Why Leucadia…

While we prefer private company investments, any such investment is compared to our best opportunity among publicly traded stocks.  Who might that be, in this pricey market?  Leucadia National.

Overview:  Leucadia is a conglomerate, built over decades by Joe Steinberg and Ian Cumming, who retired in 2012 by merging Leucadia with an investment bank called Jeffries.  Joe & Ian believed that the executives at Jeffries–Rich Handler and Brian Friedman–would be effective stewards of their legacy.

Leucadia’s largest business is Jefferies.  They also own an asset management company; a large loan servicing operation (called Berkadia, a partnership with Berkshire Hathway); the country’s third largest beef processing operation; real estate; car dealerships; even a cable operator in Italy.  Leucadia currently is investing aggressively in oil & gas, particularly in the Bakken.

Valuation:  Leucadia is reasonably priced.  Book value is $10 billion, just under $28 per share.   The stock price has been at or below book value for the past year, and as of early October, is selling under $23.

Earnings:  Earnings have averaged $3 per share for the last five years and tend to be lumpy, as Leucadia harvests an investment.  Not all of Leucadia’s businesses are attractive ones—the beef and lumber operations are very commodity price dependent.  But, in total, the economics of these businesses should enable a 10%+ return on equity over time.

Alignment of Interests:  Joe & Ian, who built the company, own just over 10% of the stock.  Rich & Brian, and their families, own another 3.5% (their shares worth about $300 million.)   To us, that’s a huge plus…alignment of interest between owners and managers.

Risks – Brokerage:  While Leucadia often is called the baby Berkshire, their business model has greater risk than Berkshire’s.  Berkshire is an insurance company, meaning it holds cash from policies, awaiting claims, and uses that cash to invest in businesses.  Here the core business is a broker, meaning they need financing for their inventory of marketable securities.  Jefferies is well run, but as 2008-09 showed, if the economy gets bad enough, it can be difficult to finance an inventory of even high quality securities.

Risks – Lack of Focus:  The conglomerate model goes in and of fashion.  Part of the legitimate concern is that Leucadia invests in many different types of businesses…do they really understand all of them?

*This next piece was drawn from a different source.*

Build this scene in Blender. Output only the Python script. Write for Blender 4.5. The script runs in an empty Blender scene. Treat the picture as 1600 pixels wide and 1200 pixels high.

Risks – Timing:  Leucadia has made numerous investments in the last eighteen months.  Perhaps they have been able to find pricing of investments more attractive than the norm, perhaps not.

Conclusion:  On balance, a superior risk return relationship than with most other publicly traded marketable securities, including a number we continue to own.  Buying at prices around book value likely will lead to 10%+ returns over a ten year holding period.  We own Leucadia and continue to accumulate.  A caution: no idea on the short term (two to three year) likely change in Leucadia’s stock price, only a conviction that over a long term, its businesses will prosper and the stock price will, eventually and imperfectly, mirror that prosperity.